====== Dataset content ======

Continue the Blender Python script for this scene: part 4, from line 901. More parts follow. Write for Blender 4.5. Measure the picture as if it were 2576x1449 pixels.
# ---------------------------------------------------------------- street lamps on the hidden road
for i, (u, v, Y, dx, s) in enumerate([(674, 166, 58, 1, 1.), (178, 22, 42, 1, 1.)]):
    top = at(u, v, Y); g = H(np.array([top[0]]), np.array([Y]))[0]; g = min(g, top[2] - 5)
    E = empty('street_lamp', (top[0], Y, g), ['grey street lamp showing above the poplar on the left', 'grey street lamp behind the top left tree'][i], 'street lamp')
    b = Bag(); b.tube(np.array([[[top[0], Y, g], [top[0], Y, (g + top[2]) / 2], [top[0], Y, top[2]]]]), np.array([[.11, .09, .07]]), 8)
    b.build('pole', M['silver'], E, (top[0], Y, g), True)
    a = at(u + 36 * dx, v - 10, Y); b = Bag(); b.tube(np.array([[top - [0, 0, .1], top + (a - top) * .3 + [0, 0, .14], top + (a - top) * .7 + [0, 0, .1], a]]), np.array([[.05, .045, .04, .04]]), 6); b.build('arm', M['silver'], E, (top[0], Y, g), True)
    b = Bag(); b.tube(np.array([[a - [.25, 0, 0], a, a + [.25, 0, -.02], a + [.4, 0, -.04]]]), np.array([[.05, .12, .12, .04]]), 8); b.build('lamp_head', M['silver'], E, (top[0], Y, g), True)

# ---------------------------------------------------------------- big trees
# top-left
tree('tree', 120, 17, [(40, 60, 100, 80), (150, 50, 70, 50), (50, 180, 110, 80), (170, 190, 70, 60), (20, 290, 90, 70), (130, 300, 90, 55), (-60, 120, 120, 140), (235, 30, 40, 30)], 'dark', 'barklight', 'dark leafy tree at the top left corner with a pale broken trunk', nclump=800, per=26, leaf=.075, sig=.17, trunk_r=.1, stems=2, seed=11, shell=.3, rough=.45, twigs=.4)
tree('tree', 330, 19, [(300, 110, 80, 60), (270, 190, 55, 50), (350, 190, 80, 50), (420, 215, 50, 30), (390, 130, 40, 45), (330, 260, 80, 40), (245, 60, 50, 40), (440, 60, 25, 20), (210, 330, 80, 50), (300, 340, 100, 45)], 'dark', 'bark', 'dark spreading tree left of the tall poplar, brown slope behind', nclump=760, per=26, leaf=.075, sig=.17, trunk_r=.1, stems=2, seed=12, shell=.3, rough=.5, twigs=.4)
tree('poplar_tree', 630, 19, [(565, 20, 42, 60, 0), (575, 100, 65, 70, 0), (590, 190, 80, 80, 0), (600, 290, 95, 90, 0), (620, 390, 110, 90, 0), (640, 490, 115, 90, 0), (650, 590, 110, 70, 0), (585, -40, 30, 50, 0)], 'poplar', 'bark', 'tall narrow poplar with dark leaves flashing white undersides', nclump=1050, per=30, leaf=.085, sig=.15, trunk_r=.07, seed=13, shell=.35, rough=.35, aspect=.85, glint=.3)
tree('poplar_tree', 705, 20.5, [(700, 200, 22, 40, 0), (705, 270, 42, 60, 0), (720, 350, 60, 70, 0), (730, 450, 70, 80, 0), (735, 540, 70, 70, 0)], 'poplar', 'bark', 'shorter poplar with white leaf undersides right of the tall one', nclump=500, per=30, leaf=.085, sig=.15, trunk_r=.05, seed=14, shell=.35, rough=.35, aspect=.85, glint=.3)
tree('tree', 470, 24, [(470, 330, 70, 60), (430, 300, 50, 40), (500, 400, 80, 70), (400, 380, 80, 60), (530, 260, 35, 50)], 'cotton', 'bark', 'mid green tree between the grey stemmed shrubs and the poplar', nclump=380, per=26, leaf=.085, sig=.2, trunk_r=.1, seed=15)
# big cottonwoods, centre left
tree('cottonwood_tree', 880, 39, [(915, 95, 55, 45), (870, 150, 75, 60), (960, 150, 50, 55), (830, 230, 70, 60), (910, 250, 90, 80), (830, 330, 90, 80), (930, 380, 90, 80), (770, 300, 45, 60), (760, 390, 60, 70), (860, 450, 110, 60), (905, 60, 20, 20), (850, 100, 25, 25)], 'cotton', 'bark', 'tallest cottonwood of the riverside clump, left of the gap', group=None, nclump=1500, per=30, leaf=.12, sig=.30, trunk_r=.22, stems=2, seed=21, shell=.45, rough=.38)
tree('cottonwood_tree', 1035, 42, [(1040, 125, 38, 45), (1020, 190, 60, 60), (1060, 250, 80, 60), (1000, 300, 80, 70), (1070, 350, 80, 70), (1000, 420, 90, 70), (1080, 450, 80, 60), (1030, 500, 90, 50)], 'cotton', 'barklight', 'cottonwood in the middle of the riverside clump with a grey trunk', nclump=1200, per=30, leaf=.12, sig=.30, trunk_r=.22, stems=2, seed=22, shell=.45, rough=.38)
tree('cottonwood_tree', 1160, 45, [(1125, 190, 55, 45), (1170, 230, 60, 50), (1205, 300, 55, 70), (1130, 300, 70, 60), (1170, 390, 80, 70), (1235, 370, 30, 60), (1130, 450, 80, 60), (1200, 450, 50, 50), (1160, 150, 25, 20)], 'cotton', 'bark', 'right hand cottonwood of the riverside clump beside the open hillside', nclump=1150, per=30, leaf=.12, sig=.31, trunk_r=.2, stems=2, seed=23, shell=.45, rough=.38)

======

_Task instructions_: The listing above should be transcribed in full, exactly as written.

_Exercise output_:
Continue the Blender Python script for this scene: part 4, from line 901. More parts follow. Write for Blender 4.5. Measure the picture as if it were 2576x1449 pixels.
# ---------------------------------------------------------------- street lamps on the hidden road
for i, (u, v, Y, dx, s) in enumerate([(674, 166, 58, 1, 1.), (178, 22, 42, 1, 1.)]):
    top = at(u, v, Y); g = H(np.array([top[0]]), np.array([Y]))[0]; g = min(g, top[2] - 5)
    E = empty('street_lamp', (top[0], Y, g), ['grey street lamp showing above the poplar on the left', 'grey street lamp behind the top left tree'][i], 'street lamp')
    b = Bag(); b.tube(np.array([[[top[0], Y, g], [top[0], Y, (g + top[2]) / 2], [top[0], Y, top[2]]]]), np.array([[.11, .09, .07]]), 8)
    b.build('pole', M['silver'], E, (top[0], Y, g), True)
    a = at(u + 36 * dx, v - 10, Y); b = Bag(); b.tube(np.array([[top - [0, 0, .1], top + (a - top) * .3 + [0, 0, .14], top + (a - top) * .7 + [0, 0, .1], a]]), np.array([[.05, .045, .04, .04]]), 6); b.build('arm', M['silver'], E, (top[0], Y, g), True)
    b = Bag(); b.tube(np.array([[a - [.25, 0, 0], a, a + [.25, 0, -.02], a + [.4, 0, -.04]]]), np.array([[.05, .12, .12, .04]]), 8); b.build('lamp_head', M['silver'], E, (top[0], Y, g), True)

# ---------------------------------------------------------------- big trees
# top-left
tree('tree', 120, 17, [(40, 60, 100, 80), (150, 50, 70, 50), (50, 180, 110, 80), (170, 190, 70, 60), (20, 290, 90, 70), (130, 300, 90, 55), (-60, 120, 120, 140), (235, 30, 40, 30)], 'dark', 'barklight', 'dark leafy tree at the top left corner with a pale broken trunk', nclump=800, per=26, leaf=.075, sig=.17, trunk_r=.1, stems=2, seed=11, shell=.3, rough=.45, twigs=.4)
tree('tree', 330, 19, [(300, 110, 80, 60), (270, 190, 55, 50), (350, 190, 80, 50), (420, 215, 50, 30), (390, 130, 40, 45), (330, 260, 80, 40), (245, 60, 50, 40), (440, 60, 25, 20), (210, 330, 80, 50), (300, 340, 100, 45)], 'dark', 'bark', 'dark spreading tree left of the tall poplar, brown slope behind', nclump=760, per=26, leaf=.075, sig=.17, trunk_r=.1, stems=2, seed=12, shell=.3, rough=.5, twigs=.4)
tree('poplar_tree', 630, 19, [(565, 20, 42, 60, 0), (575, 100, 65, 70, 0), (590, 190, 80, 80, 0), (600, 290, 95, 90, 0), (620, 390, 110, 90, 0), (640, 490, 115, 90, 0), (650, 590, 110, 70, 0), (585, -40, 30, 50, 0)], 'poplar', 'bark', 'tall narrow poplar with dark leaves flashing white undersides', nclump=1050, per=30, leaf=.085, sig=.15, trunk_r=.07, seed=13, shell=.35, rough=.35, aspect=.85, glint=.3)
tree('poplar_tree', 705, 20.5, [(700, 200, 22, 40, 0), (705, 270, 42, 60, 0), (720, 350, 60, 70, 0), (730, 450, 70, 80, 0), (735, 540, 70, 70, 0)], 'poplar', 'bark', 'shorter poplar with white leaf undersides right of the tall one', nclump=500, per=30, leaf=.085, sig=.15, trunk_r=.05, seed=14, shell=.35, rough=.35, aspect=.85, glint=.3)
tree('tree', 470, 24, [(470, 330, 70, 60), (430, 300, 50, 40), (500, 400, 80, 70), (400, 380, 80, 60), (530, 260, 35, 50)], 'cotton', 'bark', 'mid green tree between the grey stemmed shrubs and the poplar', nclump=380, per=26, leaf=.085, sig=.2, trunk_r=.1, seed=15)
# big cottonwoods, centre left
tree('cottonwood_tree', 880, 39, [(915, 95, 55, 45), (870, 150, 75, 60), (960, 150, 50, 55), (830, 230, 70, 60), (910, 250, 90, 80), (830, 330, 90, 80), (930, 380, 90, 80), (770, 300, 45, 60), (760, 390, 60, 70), (860, 450, 110, 60), (905, 60, 20, 20), (850, 100, 25, 25)], 'cotton', 'bark', 'tallest cottonwood of the riverside clump, left of the gap', group=None, nclump=1500, per=30, leaf=.12, sig=.30, trunk_r=.22, stems=2, seed=21, shell=.45, rough=.38)
tree('cottonwood_tree', 1035, 42, [(1040, 125, 38, 45), (1020, 190, 60, 60), (1060, 250, 80, 60), (1000, 300, 80, 70), (1070, 350, 80, 70), (1000, 420, 90, 70), (1080, 450, 80, 60), (1030, 500, 90, 50)], 'cotton', 'barklight', 'cottonwood in the middle of the riverside clump with a grey trunk', nclump=1200, per=30, leaf=.12, sig=.30, trunk_r=.22, stems=2, seed=22, shell=.45, rough=.38)
tree('cottonwood_tree', 1160, 45, [(1125, 190, 55, 45), (1170, 230, 60, 50), (1205, 300, 55, 70), (1130, 300, 70, 60), (1170, 390, 80, 70), (1235, 370, 30, 60), (1130, 450, 80, 60), (1200, 450, 50, 50), (1160, 150, 25, 20)], 'cotton', 'bark', 'right hand cottonwood of the riverside clump beside the open hillside', nclump=1150, per=30, leaf=.12, sig=.31, trunk_r=.2, stems=2, seed=23, shell=.45, rough=.38)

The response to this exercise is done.